> _SHORT TASK_
Leave the pictures out and quote every line from the start of the listing to the line with "SC.view_settings.exposure = -0.13", inclusive.

------------------------------------------------

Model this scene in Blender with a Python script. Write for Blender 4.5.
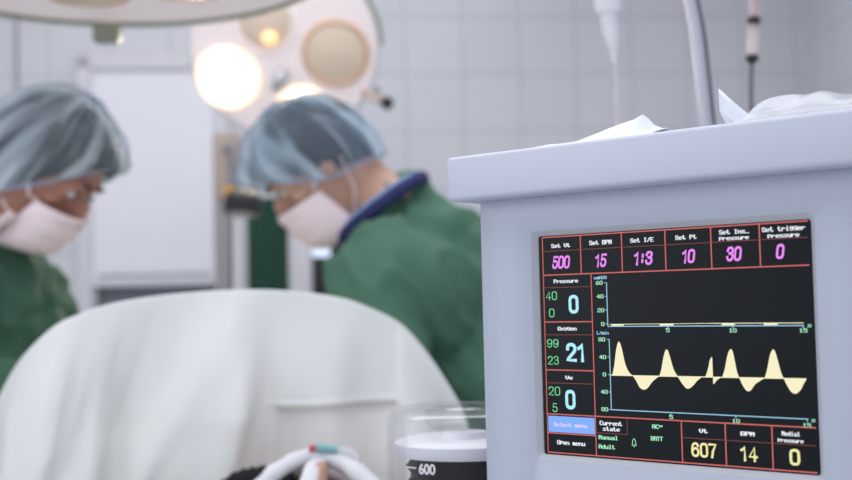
import bpy, bmesh, math, random
from mathutils import Vector, Matrix, noise
random.seed(4)
for o in list(bpy.data.objects): bpy.data.objects.remove(o)
C = bpy.context.scene.collection
SC = bpy.context.scene
R = math.radians
V = Vector

# ------------------------------------------------------------------ camera
CZ = 1.35
F = 1183.0
pitch, roll = R(3.00188), R(-1.307465)
fw = V((0, math.cos(pitch), math.sin(pitch))); up0 = V((0, -math.sin(pitch), math.cos(pitch))); rt0 = V((1, 0, 0))
RT = rt0*math.cos(roll) + up0*math.sin(roll)
UP = -rt0*math.sin(roll) + up0*math.cos(roll)
cam = bpy.data.cameras.new('camera'); camo = bpy.data.objects.new('camera', cam); C.objects.link(camo)
M3 = Matrix((RT, UP, -fw)).transposed().to_4x4(); M3.translation = (0, 0, CZ)
camo.matrix_world = M3
cam.sensor_width = 36; cam.lens = F*36/852; cam.clip_start = .05
cam.dof.use_dof = True; cam.dof.focus_distance = .84; cam.dof.aperture_fstop = 5.0
SC.camera = camo
# ------------------------------------------------------------------ world, lights, exposure
w = bpy.data.worlds.new('world'); SC.world = w; w.use_nodes = True
w.node_tree.nodes['Background'].inputs[0].default_value = (.86, .9, 1, 1)
w.node_tree.nodes['Background'].inputs[1].default_value = .85
def area(name, loc, size, power, col=(1, 1, 1), rot=(0, 0, 0)):
    l = bpy.data.lights.new(name, 'AREA'); l.shape = 'RECTANGLE'; l.size, l.size_y = size; l.energy = power; l.color = col
    o = bpy.data.objects.new(name, l); C.objects.link(o); o.location = loc; o.rotation_euler = rot
    return o
area('added_overhead_fill', (-.35, 2.4, 2.88), (2.4, 2.0), 33, (.97, .98, 1))  # unseen area lights added overhead to fill the room
area('added_overhead_fill', (-.2, .5, 2.88), (1.2, 1.2), 16, (.95, .97, 1))
area('added_left_fill', (-2.4, .3, 1.8), (1.6, 1.4), 18, (.93, .96, 1), (0, R(-90), 0))  # unseen light added to brighten from the left; that wall has no window
SC.view_settings.view_transform = 'Standard'; SC.view_settings.look = 'None'
SC.view_settings.gamma = 1; SC.view_settings.use_curve_mapping = False
SC.view_settings.exposure = -0.13

# ------------------------------------------------------------------ helpers
def at(px, py, y):
    """world point that lies at distance y into the room on the sight line of a measured point"""
    d = fw + RT*((px-426)/F) - UP*((py-240)/F)
    return V((0, 0, CZ)) + d*(y/d.y)
ORG = {}
def finish(me, mat, smooth=True):
    if mat: me.materials.append(mat)
    if smooth:
        for p in me.polygons: p.use_smooth = True
def link(name, me, parent=None, origin=None):
    o = bpy.data.objects.new(name, me); C.objects.link(o)
    if parent:
        o.parent = parent; org = ORG[parent.name]
    else:
        org = V(origin) if origin is not None else V((0, 0, 0)); o.location = org
    me.transform(Matrix.Translation(-org))
    ORG[o.name] = org
    return o
def obj(name, bm, mat, parent=None, origin=None, smooth=True, sharp=40):
    me = bpy.data.meshes.new(name); bmesh.ops.recalc_face_normals(bm, faces=bm.faces[:])
    if smooth:
        for e in bm.edges:
            if len(e.link_faces) == 2 and e.calc_face_angle(0) > R(sharp): e.smooth = False
    bm.to_mesh(me); bm.free(); finish(me, mat, smooth)
    return link(name, me, parent, origin)
def thing(name, loc, label, cat, group=None):
    o = bpy.data.objects.new(name, None); C.objects.link(o); o.location = loc; o.empty_display_size = .05
    ORG[o.name] = V(loc); return tag(o, label, cat, group)
def tag(o, label, cat=None, group=None):
    o['label'] = label
    if cat: o['category'] = cat
    if group: o['group'] = group
    return o
def struct(o): o['kind'] = 'structure'; return o

def xf(bm, verts, m):
    bmesh.ops.transform(bm, matrix=m, verts=verts)
def box(bm, c, s, m=None, bevel=0, seg=2):
    r = bmesh.ops.create_cube(bm, size=1); vs = r['verts']
    for v in vs: v.co = V((v.co.x*s[0]+c[0], v.co.y*s[1]+c[1], v.co.z*s[2]+c[2]))
    if bevel:
        es = list({e for v in vs for e in v.link_edges})
        rb = bmesh.ops.bevel(bm, geom=es, offset=bevel, segments=seg, affect='EDGES', profile=.5)
        vs = list({v for f in rb['faces'] for v in f.verts} | {v for v in vs if v.is_valid})
    if m is not None:
        vs = [v for v in vs if v.is_valid]
        allv = set(vs)
        for v in list(allv):
            for f in v.link_faces: allv.update(f.verts)
        xf(bm, list(allv), m)
def frame_at(d):
    d = d.normalized(); a = V((0, 0, 1)) if abs(d.z) < .9 else V((1, 0, 0))
    x = a.cross(d).normalized(); return x, d.cross(x)
def tube(bm, pts, r, seg=12, flat=1.0):
    pts = [V(p) for p in pts]; n = len(pts)
    rs = r if isinstance(r, (list, tuple)) else [r]*n
    rings = []; px = None
    for i, p in enumerate(pts):
        d = (pts[min(i+1, n-1)] - pts[max(i-1, 0)]).normalized()
        if px is None: x, y = frame_at(d)
        else:
            x = (px - d*px.dot(d)).normalized(); y = d.cross(x)
        px = x
        rings.append([bm.verts.new(p + (x*math.cos(t) + y*flat*math.sin(t))*rs[i]) for t in [2*math.pi*k/seg for k in range(seg)]])
    for a, b in zip(rings, rings[1:]):
        for k in range(seg): bm.faces.new((a[k], a[(k+1) % seg], b[(k+1) % seg], b[k]))
    bm.faces.new(rings[0][::-1]); bm.faces.new(rings[-1])
def smoothpts(pts, n=8):
    pts = [V(p) for p in pts]; P = [pts[0]] + pts + [pts[-1]]; out = []
    for i in range(1, len(P)-2):
        for k in range(n):
            t = k/n; a, b, c, d = P[i-1], P[i], P[i+1], P[i+2]
            out.append(.5*((2*b) + (c-a)*t + (2*a-5*b+4*c-d)*t*t + (3*b-a-3*c+d)*t**3))
    out.append(pts[-1]); return out
def lathe(bm, prof, m=None, seg=48, cap=True):
    rings = []
    for r, z in prof:
        rings.append([bm.verts.new((max(r, 1e-5)*math.cos(2*math.pi*k/seg), max(r, 1e-5)*math.sin(2*math.pi*k/seg), z)) for k in range(seg)])
    for a, b in zip(rings, rings[1:]):
        for k in range(seg): bm.faces.new((a[k], a[(k+1) % seg], b[(k+1) % seg], b[k]))
    if cap: bm.faces.new(rings[0][::-1]); bm.faces.new(rings[-1])
    if m is not None: xf(bm, [v for r_ in rings for v in r_], m)
def ell(bm, c, r, m=None, sub=3):
    rr = bmesh.ops.create_icosphere(bm, subdivisions=sub, radius=1)
    for v in rr['verts']: v.co = V((v.co.x*r[0], v.co.y*r[1], v.co.z*r[2])) + V(c)
    if m is not None: xf(bm, rr['verts'], m)
def capsule(bm, a, b, ra, rb, flat=1.0, seg=14):
    a, b = V(a), V(b); d = b-a; L = max(d.length, 1e-4); d = d/L
    pts = []; rs = []
    for k in range(6):
        t = -math.pi/2*(1 - k/5*.98); pts.append(a + d*ra*math.sin(t)); rs.append(max(ra*math.cos(t), .0005))
    for k in range(6):
        t = math.pi/2*(k/5*.98); pts.append(b + d*rb*math.sin(t)); rs.append(max(rb*math.cos(t), .0005))
    tube(bm, pts, rs, seg, flat)
def chain(bm, pts, rs, flat=1.0):
    for i in range(len(pts)-1): capsule(bm, pts[i], pts[i+1], rs[i], rs[i+1], flat)
def Rm(heading, tilt, c, side=0):
    return Matrix.Translation(c) @ Matrix.Rotation(heading, 4, 'Z') @ Matrix.Rotation(-tilt, 4, 'X') @ Matrix.Rotation(side, 4, 'Y')
def remesh(bm, voxel, smooth=4, wrinkle=None):
    bmesh.ops.recalc_face_normals(bm, faces=bm.faces[:])
    me = bpy.data.meshes.new('tmp'); bm.to_mesh(me); bm.free()
    o = bpy.data.objects.new('tmp', me); C.objects.link(o)
    md = o.modifiers.new('r', 'REMESH'); md.mode = 'VOXEL'; md.voxel_size = voxel
    ms = o.modifiers.new('s', 'SMOOTH'); ms.iterations = smooth; ms.factor = .5
    dg = bpy.context.evaluated_depsgraph_get(); dg.update()
    res = bpy.data.meshes.new_from_object(o.evaluated_get(dg))
    bpy.data.objects.remove(o); bpy.data.meshes.remove(me)
    res.materials.clear()
    if wrinkle:
        nn = [v.normal.copy() for v in res.vertices]
        for v, n_ in zip(res.vertices, nn): v.co += n_*wrinkle(v.co)
    return res
def robj(name, bm, voxel, mat, parent, smooth=4, wrinkle=None, origin=None):
    me = remesh(bm, voxel, smooth, wrinkle); me.name = name; finish(me, mat); return link(name, me, parent, origin)

# ------------------------------------------------------------------ materials
def mat(name, col, rough=.5, metal=0, emit=None, es=0, alpha=None, noise_amt=0, nscale=30, bump=0, bscale=80, trans=0, sss=0, spec=.5, coat=0):
    m = bpy.data.materials.new(name); m.use_nodes = True; nt = m.node_tree; b = nt.nodes['Principled BSDF']
    b.inputs['Base Color'].default_value = (*col, 1); b.inputs['Roughness'].default_value = rough; b.inputs['Metallic'].default_value = metal
    b.inputs['Specular IOR Level'].default_value = spec; b.inputs['Coat Weight'].default_value = coat
    tc = nt.nodes.new('ShaderNodeTexCoord')
    nz = nt.nodes.new('ShaderNodeTexNoise'); nz.inputs['Scale'].default_value = nscale; nt.links.new(tc.outputs['Object'], nz.inputs['Vector'])
    mx = nt.nodes.new('ShaderNodeMix'); mx.data_type = 'RGBA'; k = noise_amt
    mx.inputs[6].default_value = (*[c*(1-k) for c in col], 1); mx.inputs[7].default_value = (*[min(1, c*(1+k)) for c in col], 1)
    nt.links.new(nz.outputs['Fac'], mx.inputs[0]); nt.links.new(mx.outputs[2], b.inputs['Base Color'])
    if bump:
        n2 = nt.nodes.new('ShaderNodeTexNoise'); n2.inputs['Scale'].default_value = bscale; nt.links.new(tc.outputs['Object'], n2.inputs['Vector'])
        bp = nt.nodes.new('ShaderNodeBump'); bp.inputs['Strength'].default_value = bump; bp.inputs['Distance'].default_value = .01
        nt.links.new(n2.outputs['Fac'], bp.inputs['Height']); nt.links.new(bp.outputs[0], b.inputs['Normal'])
    if emit: b.inputs['Emission Color'].default_value = (*emit, 1); b.inputs['Emission Strength'].default_value = es
    if alpha is not None: b.inputs['Alpha'].default_value = alpha
    if trans: b.inputs['Transmission Weight'].default_value = trans
    if sss: b.inputs['Subsurface Weight'].default_value = sss; b.inputs['Subsurface Radius'].default_value = (.012, .005, .003)
    return m
def s2l(r, g, b):
    f = lambda c: (c/255/12.92) if c/255 < .04045 else ((c/255+.055)/1.055)**2.4
    return (f(r), f(g), f(b))
def flat_emit(name, rgb, s=1.0):
    c = s2l(*rgb); return mat(name, (.01, .01, .01), .4, emit=c, es=s/(2**SC.view_settings.exposure), spec=.1)
MT = {}
MT['housing'] = mat('painted_housing', s2l(184, 189, 205), .45, noise_amt=.015, nscale=8, bump=.02, bscale=900)
MT['lid'] = mat('lid_plastic', s2l(200, 202, 218), .42, noise_amt=.015, nscale=8)
MT['bezel'] = mat('bezel_plastic', s2l(190, 194, 202), .4)
MT['glass_screen'] = mat('screen_glass', s2l(22, 26, 30), .35, spec=.12)
MT['black'] = mat('black_plastic', (.012, .012, .014), .45, noise_amt=.1)
MT['rubber'] = mat('black_rubber', (.006, .006, .007), .7, noise_amt=.2, spec=.2)
MT['steel'] = mat('brushed_steel', (.62, .63, .66), .28, 1, noise_amt=.06)
MT['greymetal'] = mat('grey_enamel', s2l(150, 150, 152), .4, .2, noise_amt=.05)
MT['white'] = mat('white_enamel', s2l(225, 224, 230), .35, noise_amt=.02)
MT['beigepaint'] = mat('beige_enamel', s2l(190, 172, 165), .4, noise_amt=.05)
MT['skin'] = mat('skin_tan', s2l(172, 122, 104), .5, noise_amt=.08, nscale=18, sss=.15, bump=.05, bscale=300)
MT['skin_light'] = mat('skin_fair', s2l(196, 154, 134), .5, noise_amt=.07, nscale=18, sss=.15, bump=.05, bscale=300)
MT['hair'] = mat('dark_hair', (.03, .025, .025), .55, noise_amt=.4, nscale=90, bump=.4, bscale=150)
MT['greyhair'] = mat('greying_hair', (.045, .045, .05), .55, noise_amt=.5, nscale=60, bump=.4, bscale=150)
MT['gown'] = mat('green_gown_cloth', s2l(64, 102, 82), .85, noise_amt=.22, nscale=6, bump=.25, bscale=60)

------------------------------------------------

> _SOLUTION TO THE EXERCISE_
Model this scene in Blender with a Python script. Write for Blender 4.5.
import bpy, bmesh, math, random
from mathutils import Vector, Matrix, noise
random.seed(4)
for o in list(bpy.data.objects): bpy.data.objects.remove(o)
C = bpy.context.scene.collection
SC = bpy.context.scene
R = math.radians
V = Vector

# ------------------------------------------------------------------ camera
CZ = 1.35
F = 1183.0
pitch, roll = R(3.00188), R(-1.307465)
fw = V((0, math.cos(pitch), math.sin(pitch))); up0 = V((0, -math.sin(pitch), math.cos(pitch))); rt0 = V((1, 0, 0))
RT = rt0*math.cos(roll) + up0*math.sin(roll)
UP = -rt0*math.sin(roll) + up0*math.cos(roll)
cam = bpy.data.cameras.new('camera'); camo = bpy.data.objects.new('camera', cam); C.objects.link(camo)
M3 = Matrix((RT, UP, -fw)).transposed().to_4x4(); M3.translation = (0, 0, CZ)
camo.matrix_world = M3
cam.sensor_width = 36; cam.lens = F*36/852; cam.clip_start = .05
cam.dof.use_dof = True; cam.dof.focus_distance = .84; cam.dof.aperture_fstop = 5.0
SC.camera = camo
# ------------------------------------------------------------------ world, lights, exposure
w = bpy.data.worlds.new('world'); SC.world = w; w.use_nodes = True
w.node_tree.nodes['Background'].inputs[0].default_value = (.86, .9, 1, 1)
w.node_tree.nodes['Background'].inputs[1].default_value = .85
def area(name, loc, size, power, col=(1, 1, 1), rot=(0, 0, 0)):
    l = bpy.data.lights.new(name, 'AREA'); l.shape = 'RECTANGLE'; l.size, l.size_y = size; l.energy = power; l.color = col
    o = bpy.data.objects.new(name, l); C.objects.link(o); o.location = loc; o.rotation_euler = rot
    return o
area('added_overhead_fill', (-.35, 2.4, 2.88), (2.4, 2.0), 33, (.97, .98, 1))  # unseen area lights added overhead to fill the room
area('added_overhead_fill', (-.2, .5, 2.88), (1.2, 1.2), 16, (.95, .97, 1))
area('added_left_fill', (-2.4, .3, 1.8), (1.6, 1.4), 18, (.93, .96, 1), (0, R(-90), 0))  # unseen light added to brighten from the left; that wall has no window
SC.view_settings.view_transform = 'Standard'; SC.view_settings.look = 'None'
SC.view_settings.gamma = 1; SC.view_settings.use_curve_mapping = False
SC.view_settings.exposure = -0.13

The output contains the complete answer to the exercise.